>> begin Available data

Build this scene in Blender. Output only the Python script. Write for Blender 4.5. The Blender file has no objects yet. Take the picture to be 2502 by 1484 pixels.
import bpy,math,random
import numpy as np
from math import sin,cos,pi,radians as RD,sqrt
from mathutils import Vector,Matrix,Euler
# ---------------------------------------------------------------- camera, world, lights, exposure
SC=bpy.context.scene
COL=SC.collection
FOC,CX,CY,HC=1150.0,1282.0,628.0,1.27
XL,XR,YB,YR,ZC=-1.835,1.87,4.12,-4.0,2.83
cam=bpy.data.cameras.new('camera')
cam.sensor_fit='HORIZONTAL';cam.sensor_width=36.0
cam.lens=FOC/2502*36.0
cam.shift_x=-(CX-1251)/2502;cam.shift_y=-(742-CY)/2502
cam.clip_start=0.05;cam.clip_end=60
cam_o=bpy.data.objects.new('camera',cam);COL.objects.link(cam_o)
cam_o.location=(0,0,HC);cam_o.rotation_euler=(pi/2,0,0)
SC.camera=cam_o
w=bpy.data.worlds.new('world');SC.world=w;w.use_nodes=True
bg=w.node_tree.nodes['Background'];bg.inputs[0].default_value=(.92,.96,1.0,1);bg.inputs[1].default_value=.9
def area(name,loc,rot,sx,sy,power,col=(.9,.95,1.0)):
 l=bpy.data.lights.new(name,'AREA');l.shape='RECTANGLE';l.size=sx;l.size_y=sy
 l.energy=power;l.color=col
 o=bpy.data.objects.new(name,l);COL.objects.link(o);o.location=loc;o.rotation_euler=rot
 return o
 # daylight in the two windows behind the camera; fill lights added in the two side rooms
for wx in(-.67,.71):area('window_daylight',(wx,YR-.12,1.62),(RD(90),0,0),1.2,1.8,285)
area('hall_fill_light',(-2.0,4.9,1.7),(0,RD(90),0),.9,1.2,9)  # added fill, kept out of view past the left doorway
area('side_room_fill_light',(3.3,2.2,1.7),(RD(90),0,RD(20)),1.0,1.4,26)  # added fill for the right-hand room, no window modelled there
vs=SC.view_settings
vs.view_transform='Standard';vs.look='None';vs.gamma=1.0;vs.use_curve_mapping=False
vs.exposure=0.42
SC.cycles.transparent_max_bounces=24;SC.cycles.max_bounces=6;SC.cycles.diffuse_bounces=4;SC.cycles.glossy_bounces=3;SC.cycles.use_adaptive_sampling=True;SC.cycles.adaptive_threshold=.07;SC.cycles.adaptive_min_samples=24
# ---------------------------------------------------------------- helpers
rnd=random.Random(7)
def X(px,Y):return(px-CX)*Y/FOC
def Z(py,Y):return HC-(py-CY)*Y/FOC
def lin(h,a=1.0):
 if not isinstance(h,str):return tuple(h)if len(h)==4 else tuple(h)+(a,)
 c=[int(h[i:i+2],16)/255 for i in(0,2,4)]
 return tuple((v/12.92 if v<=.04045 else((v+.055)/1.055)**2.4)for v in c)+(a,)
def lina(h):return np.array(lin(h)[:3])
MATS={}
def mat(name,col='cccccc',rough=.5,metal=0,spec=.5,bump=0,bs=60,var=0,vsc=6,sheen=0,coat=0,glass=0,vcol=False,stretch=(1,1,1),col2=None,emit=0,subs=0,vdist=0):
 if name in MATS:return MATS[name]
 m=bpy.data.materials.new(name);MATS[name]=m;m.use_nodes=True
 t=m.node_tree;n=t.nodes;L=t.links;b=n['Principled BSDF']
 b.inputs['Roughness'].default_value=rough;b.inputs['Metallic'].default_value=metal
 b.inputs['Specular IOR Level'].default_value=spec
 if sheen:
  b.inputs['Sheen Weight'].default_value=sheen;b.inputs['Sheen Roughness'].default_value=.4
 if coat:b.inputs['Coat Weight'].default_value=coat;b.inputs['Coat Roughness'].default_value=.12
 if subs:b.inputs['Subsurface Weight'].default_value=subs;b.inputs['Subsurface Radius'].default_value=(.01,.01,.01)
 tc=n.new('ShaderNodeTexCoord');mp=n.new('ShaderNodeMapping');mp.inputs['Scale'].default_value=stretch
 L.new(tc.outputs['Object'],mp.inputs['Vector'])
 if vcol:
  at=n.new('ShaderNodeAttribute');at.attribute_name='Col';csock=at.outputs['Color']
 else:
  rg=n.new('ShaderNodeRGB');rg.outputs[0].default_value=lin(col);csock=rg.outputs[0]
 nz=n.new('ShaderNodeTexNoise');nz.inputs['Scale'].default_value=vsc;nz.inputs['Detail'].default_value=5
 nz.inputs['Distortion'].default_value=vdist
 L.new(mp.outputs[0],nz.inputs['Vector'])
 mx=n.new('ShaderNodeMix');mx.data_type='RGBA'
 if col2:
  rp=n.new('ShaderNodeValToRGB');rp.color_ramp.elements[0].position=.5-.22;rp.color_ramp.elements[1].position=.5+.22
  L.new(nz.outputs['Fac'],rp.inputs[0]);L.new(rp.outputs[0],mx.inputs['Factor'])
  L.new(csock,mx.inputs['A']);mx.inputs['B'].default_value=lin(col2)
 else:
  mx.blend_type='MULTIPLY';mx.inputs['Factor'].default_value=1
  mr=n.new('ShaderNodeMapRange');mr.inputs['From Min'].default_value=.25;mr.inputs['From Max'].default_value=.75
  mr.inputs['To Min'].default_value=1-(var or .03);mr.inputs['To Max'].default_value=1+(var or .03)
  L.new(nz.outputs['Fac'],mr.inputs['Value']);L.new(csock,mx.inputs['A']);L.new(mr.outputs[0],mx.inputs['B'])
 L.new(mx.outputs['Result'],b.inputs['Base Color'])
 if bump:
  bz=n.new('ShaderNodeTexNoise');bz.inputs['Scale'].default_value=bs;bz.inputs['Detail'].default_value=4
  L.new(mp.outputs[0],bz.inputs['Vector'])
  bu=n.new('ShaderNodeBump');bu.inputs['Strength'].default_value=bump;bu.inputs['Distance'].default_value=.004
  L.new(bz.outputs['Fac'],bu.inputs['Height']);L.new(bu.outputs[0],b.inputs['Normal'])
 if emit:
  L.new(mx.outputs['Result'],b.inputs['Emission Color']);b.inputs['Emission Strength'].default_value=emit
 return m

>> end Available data

## Goal
Hand back the material above in full, exactly as written.

## Finished exercise
Build this scene in Blender. Output only the Python script. Write for Blender 4.5. The Blender file has no objects yet. Take the picture to be 2502 by 1484 pixels.
import bpy,math,random
import numpy as np
from math import sin,cos,pi,radians as RD,sqrt
from mathutils import Vector,Matrix,Euler
# ---------------------------------------------------------------- camera, world, lights, exposure
SC=bpy.context.scene
COL=SC.collection
FOC,CX,CY,HC=1150.0,1282.0,628.0,1.27
XL,XR,YB,YR,ZC=-1.835,1.87,4.12,-4.0,2.83
cam=bpy.data.cameras.new('camera')
cam.sensor_fit='HORIZONTAL';cam.sensor_width=36.0
cam.lens=FOC/2502*36.0
cam.shift_x=-(CX-1251)/2502;cam.shift_y=-(742-CY)/2502
cam.clip_start=0.05;cam.clip_end=60
cam_o=bpy.data.objects.new('camera',cam);COL.objects.link(cam_o)
cam_o.location=(0,0,HC);cam_o.rotation_euler=(pi/2,0,0)
SC.camera=cam_o
w=bpy.data.worlds.new('world');SC.world=w;w.use_nodes=True
bg=w.node_tree.nodes['Background'];bg.inputs[0].default_value=(.92,.96,1.0,1);bg.inputs[1].default_value=.9
def area(name,loc,rot,sx,sy,power,col=(.9,.95,1.0)):
 l=bpy.data.lights.new(name,'AREA');l.shape='RECTANGLE';l.size=sx;l.size_y=sy
 l.energy=power;l.color=col
 o=bpy.data.objects.new(name,l);COL.objects.link(o);o.location=loc;o.rotation_euler=rot
 return o
 # daylight in the two windows behind the camera; fill lights added in the two side rooms
for wx in(-.67,.71):area('window_daylight',(wx,YR-.12,1.62),(RD(90),0,0),1.2,1.8,285)
area('hall_fill_light',(-2.0,4.9,1.7),(0,RD(90),0),.9,1.2,9)  # added fill, kept out of view past the left doorway
area('side_room_fill_light',(3.3,2.2,1.7),(RD(90),0,RD(20)),1.0,1.4,26)  # added fill for the right-hand room, no window modelled there
vs=SC.view_settings
vs.view_transform='Standard';vs.look='None';vs.gamma=1.0;vs.use_curve_mapping=False
vs.exposure=0.42
SC.cycles.transparent_max_bounces=24;SC.cycles.max_bounces=6;SC.cycles.diffuse_bounces=4;SC.cycles.glossy_bounces=3;SC.cycles.use_adaptive_sampling=True;SC.cycles.adaptive_threshold=.07;SC.cycles.adaptive_min_samples=24
# ---------------------------------------------------------------- helpers
rnd=random.Random(7)
def X(px,Y):return(px-CX)*Y/FOC
def Z(py,Y):return HC-(py-CY)*Y/FOC
def lin(h,a=1.0):
 if not isinstance(h,str):return tuple(h)if len(h)==4 else tuple(h)+(a,)
 c=[int(h[i:i+2],16)/255 for i in(0,2,4)]
 return tuple((v/12.92 if v<=.04045 else((v+.055)/1.055)**2.4)for v in c)+(a,)
def lina(h):return np.array(lin(h)[:3])
MATS={}
def mat(name,col='cccccc',rough=.5,metal=0,spec=.5,bump=0,bs=60,var=0,vsc=6,sheen=0,coat=0,glass=0,vcol=False,stretch=(1,1,1),col2=None,emit=0,subs=0,vdist=0):
 if name in MATS:return MATS[name]
 m=bpy.data.materials.new(name);MATS[name]=m;m.use_nodes=True
 t=m.node_tree;n=t.nodes;L=t.links;b=n['Principled BSDF']
 b.inputs['Roughness'].default_value=rough;b.inputs['Metallic'].default_value=metal
 b.inputs['Specular IOR Level'].default_value=spec
 if sheen:
  b.inputs['Sheen Weight'].default_value=sheen;b.inputs['Sheen Roughness'].default_value=.4
 if coat:b.inputs['Coat Weight'].default_value=coat;b.inputs['Coat Roughness'].default_value=.12
 if subs:b.inputs['Subsurface Weight'].default_value=subs;b.inputs['Subsurface Radius'].default_value=(.01,.01,.01)
 tc=n.new('ShaderNodeTexCoord');mp=n.new('ShaderNodeMapping');mp.inputs['Scale'].default_value=stretch
 L.new(tc.outputs['Object'],mp.inputs['Vector'])
 if vcol:
  at=n.new('ShaderNodeAttribute');at.attribute_name='Col';csock=at.outputs['Color']
 else:
  rg=n.new('ShaderNodeRGB');rg.outputs[0].default_value=lin(col);csock=rg.outputs[0]
 nz=n.new('ShaderNodeTexNoise');nz.inputs['Scale'].default_value=vsc;nz.inputs['Detail'].default_value=5
 nz.inputs['Distortion'].default_value=vdist
 L.new(mp.outputs[0],nz.inputs['Vector'])
 mx=n.new('ShaderNodeMix');mx.data_type='RGBA'
 if col2:
  rp=n.new('ShaderNodeValToRGB');rp.color_ramp.elements[0].position=.5-.22;rp.color_ramp.elements[1].position=.5+.22
  L.new(nz.outputs['Fac'],rp.inputs[0]);L.new(rp.outputs[0],mx.inputs['Factor'])
  L.new(csock,mx.inputs['A']);mx.inputs['B'].default_value=lin(col2)
 else:
  mx.blend_type='MULTIPLY';mx.inputs['Factor'].default_value=1
  mr=n.new('ShaderNodeMapRange');mr.inputs['From Min'].default_value=.25;mr.inputs['From Max'].default_value=.75
  mr.inputs['To Min'].default_value=1-(var or .03);mr.inputs['To Max'].default_value=1+(var or .03)
  L.new(nz.outputs['Fac'],mr.inputs['Value']);L.new(csock,mx.inputs['A']);L.new(mr.outputs[0],mx.inputs['B'])
 L.new(mx.outputs['Result'],b.inputs['Base Color'])
 if bump:
  bz=n.new('ShaderNodeTexNoise');bz.inputs['Scale'].default_value=bs;bz.inputs['Detail'].default_value=4
  L.new(mp.outputs[0],bz.inputs['Vector'])
  bu=n.new('ShaderNodeBump');bu.inputs['Strength'].default_value=bump;bu.inputs['Distance'].default_value=.004
  L.new(bz.outputs['Fac'],bu.inputs['Height']);L.new(bu.outputs[0],b.inputs['Normal'])
 if emit:
  L.new(mx.outputs['Result'],b.inputs['Emission Color']);b.inputs['Emission Strength'].default_value=emit
 return m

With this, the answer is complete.